John Sayles, Lone Star

One of American cinema’s most erratic directors (but also one of its most talented), John Sayles is responsible for films ranging from sci-fi/blaxploitation mash-up The Brother from Another Planet to indie kids’ movie The Secret of Roan Inish. His 1996 western, Lone Star, is a murder mystery set in Frontera, Texas, where new sheriff Sam Deeds (Chris Cooper) investigates the death of a former sheriff (Kris Kristofferson) — and the extent his own father’s (Matthew McConaughey) involvement in it. Critics praised Sayles for the film’s vivid characterizations and stark atmosphere.

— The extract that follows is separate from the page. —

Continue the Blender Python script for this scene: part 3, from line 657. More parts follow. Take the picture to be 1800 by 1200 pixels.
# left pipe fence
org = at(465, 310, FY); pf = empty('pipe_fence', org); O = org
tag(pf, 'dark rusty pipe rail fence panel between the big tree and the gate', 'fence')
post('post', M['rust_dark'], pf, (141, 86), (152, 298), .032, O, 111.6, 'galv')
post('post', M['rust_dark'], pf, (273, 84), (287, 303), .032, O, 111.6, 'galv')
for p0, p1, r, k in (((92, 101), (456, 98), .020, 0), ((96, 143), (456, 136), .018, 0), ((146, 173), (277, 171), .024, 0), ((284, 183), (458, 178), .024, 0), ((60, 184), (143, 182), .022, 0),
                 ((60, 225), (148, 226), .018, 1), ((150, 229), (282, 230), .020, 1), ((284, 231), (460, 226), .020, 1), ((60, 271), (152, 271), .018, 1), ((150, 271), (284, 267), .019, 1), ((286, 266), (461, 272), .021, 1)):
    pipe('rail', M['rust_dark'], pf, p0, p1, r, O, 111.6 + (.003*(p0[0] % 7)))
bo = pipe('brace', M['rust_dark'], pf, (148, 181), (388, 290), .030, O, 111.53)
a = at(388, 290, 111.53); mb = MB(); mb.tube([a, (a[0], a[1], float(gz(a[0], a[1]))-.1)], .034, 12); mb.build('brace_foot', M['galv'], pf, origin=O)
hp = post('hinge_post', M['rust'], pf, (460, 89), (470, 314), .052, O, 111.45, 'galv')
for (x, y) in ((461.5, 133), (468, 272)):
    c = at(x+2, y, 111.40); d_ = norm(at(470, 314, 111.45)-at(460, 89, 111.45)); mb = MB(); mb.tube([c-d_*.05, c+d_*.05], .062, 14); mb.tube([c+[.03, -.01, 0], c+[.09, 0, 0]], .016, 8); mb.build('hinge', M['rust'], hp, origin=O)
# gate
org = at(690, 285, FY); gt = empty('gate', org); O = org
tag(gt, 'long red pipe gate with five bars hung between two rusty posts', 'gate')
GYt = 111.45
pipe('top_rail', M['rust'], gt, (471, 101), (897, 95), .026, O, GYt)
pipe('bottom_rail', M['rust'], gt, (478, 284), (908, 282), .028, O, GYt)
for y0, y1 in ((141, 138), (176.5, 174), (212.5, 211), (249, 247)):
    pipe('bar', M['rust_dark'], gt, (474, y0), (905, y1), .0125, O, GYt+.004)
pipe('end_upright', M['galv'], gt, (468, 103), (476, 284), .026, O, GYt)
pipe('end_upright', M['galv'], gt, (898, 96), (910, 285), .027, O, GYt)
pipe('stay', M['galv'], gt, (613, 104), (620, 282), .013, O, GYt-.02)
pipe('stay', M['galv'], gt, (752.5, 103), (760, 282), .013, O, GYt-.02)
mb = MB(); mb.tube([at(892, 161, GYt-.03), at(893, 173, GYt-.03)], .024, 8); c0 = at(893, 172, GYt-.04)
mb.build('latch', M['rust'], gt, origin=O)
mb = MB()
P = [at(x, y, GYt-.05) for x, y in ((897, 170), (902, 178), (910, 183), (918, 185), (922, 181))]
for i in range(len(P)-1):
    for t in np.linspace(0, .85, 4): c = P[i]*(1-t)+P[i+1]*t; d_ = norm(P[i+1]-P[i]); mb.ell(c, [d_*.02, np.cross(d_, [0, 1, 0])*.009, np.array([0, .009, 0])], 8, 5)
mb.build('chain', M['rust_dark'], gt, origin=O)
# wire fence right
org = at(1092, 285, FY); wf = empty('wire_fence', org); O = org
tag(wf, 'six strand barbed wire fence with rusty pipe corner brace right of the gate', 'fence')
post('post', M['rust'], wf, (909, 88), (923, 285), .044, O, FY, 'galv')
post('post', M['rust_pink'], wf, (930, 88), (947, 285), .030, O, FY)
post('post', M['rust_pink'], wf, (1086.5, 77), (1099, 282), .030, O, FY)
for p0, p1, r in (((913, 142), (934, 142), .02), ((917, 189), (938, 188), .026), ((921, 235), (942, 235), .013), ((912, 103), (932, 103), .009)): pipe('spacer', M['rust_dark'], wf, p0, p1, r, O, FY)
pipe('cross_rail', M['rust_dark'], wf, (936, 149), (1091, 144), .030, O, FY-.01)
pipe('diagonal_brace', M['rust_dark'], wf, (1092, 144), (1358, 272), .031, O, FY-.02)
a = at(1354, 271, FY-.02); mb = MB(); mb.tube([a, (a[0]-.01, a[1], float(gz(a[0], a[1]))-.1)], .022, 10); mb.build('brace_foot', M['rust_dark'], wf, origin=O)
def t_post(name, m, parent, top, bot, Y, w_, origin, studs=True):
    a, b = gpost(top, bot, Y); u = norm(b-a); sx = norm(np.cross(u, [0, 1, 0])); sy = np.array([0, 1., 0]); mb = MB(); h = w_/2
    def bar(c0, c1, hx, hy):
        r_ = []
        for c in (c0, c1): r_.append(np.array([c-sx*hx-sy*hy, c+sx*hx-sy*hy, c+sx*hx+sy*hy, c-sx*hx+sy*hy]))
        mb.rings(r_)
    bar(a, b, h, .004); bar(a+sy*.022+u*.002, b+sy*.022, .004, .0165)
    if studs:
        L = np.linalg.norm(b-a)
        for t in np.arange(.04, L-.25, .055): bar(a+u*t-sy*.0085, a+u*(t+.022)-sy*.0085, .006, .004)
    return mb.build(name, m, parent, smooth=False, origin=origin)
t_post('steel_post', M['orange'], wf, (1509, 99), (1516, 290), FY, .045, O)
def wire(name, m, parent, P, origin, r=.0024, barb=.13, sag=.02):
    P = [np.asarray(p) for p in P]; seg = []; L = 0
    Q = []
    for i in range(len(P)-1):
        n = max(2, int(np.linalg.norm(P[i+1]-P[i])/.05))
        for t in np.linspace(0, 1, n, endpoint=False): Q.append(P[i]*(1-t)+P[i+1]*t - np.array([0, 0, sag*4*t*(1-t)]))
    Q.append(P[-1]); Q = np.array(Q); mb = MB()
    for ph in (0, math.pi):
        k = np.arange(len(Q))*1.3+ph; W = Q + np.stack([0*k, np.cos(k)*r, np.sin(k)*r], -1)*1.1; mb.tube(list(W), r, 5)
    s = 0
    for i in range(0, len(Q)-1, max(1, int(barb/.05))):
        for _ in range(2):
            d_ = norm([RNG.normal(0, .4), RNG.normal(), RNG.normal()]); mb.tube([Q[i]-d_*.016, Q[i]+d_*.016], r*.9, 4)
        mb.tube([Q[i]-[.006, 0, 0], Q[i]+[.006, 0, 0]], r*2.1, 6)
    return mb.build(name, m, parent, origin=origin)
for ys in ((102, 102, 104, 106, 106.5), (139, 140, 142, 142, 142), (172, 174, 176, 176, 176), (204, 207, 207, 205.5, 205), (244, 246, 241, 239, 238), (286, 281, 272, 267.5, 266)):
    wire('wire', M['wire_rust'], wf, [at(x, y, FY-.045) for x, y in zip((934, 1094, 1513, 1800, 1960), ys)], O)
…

Takashi Miike, Sukiyaki Western Django

Although he might not be as well known in the US as the other directors on this list, Japanese filmmaker Takashi Miike is certainly a master of the cinema. Known for such violent spectacles as Ichi the Killer and Audition (his most famous film internationally), Miike makes several features a year and often strays from his roots in horror. As its title suggests, Sukiyaki Western Django is his homage to spaghetti westerns. But Miike makes his wildly referential Sergio Leone tribute distinctly Japanese, transporting his cowboy tale to an undefined moment in the country’s past and the real-life war between the Genji and Heike clans. If you like your bloodbaths mixed with a heaping helping of laughs, Sukiyaki Western Django may be for you.

Akira Kurosawa, Yojimbo

Speaking of Japanese westerns, Akira Kurosawa’s Yojimbo (which certainly had its impact on Miike’s film) may look like a martial-arts movie at first glance. But this tale of a lone samurai (Toshirō Mifune) who rides into a town ruled by warring gang lords is straight out of the classic western canon. In fact, Kurosawa cited the films of John Ford as a major inspiration for Yojimbo. Subsequent westerns, in turn, looked to the Japanese director’s oeuvre for material; in 1960, John Stuges made The Magnificent Seven, a cowboy adaptation of Kurosawa’s The Seven Samurai.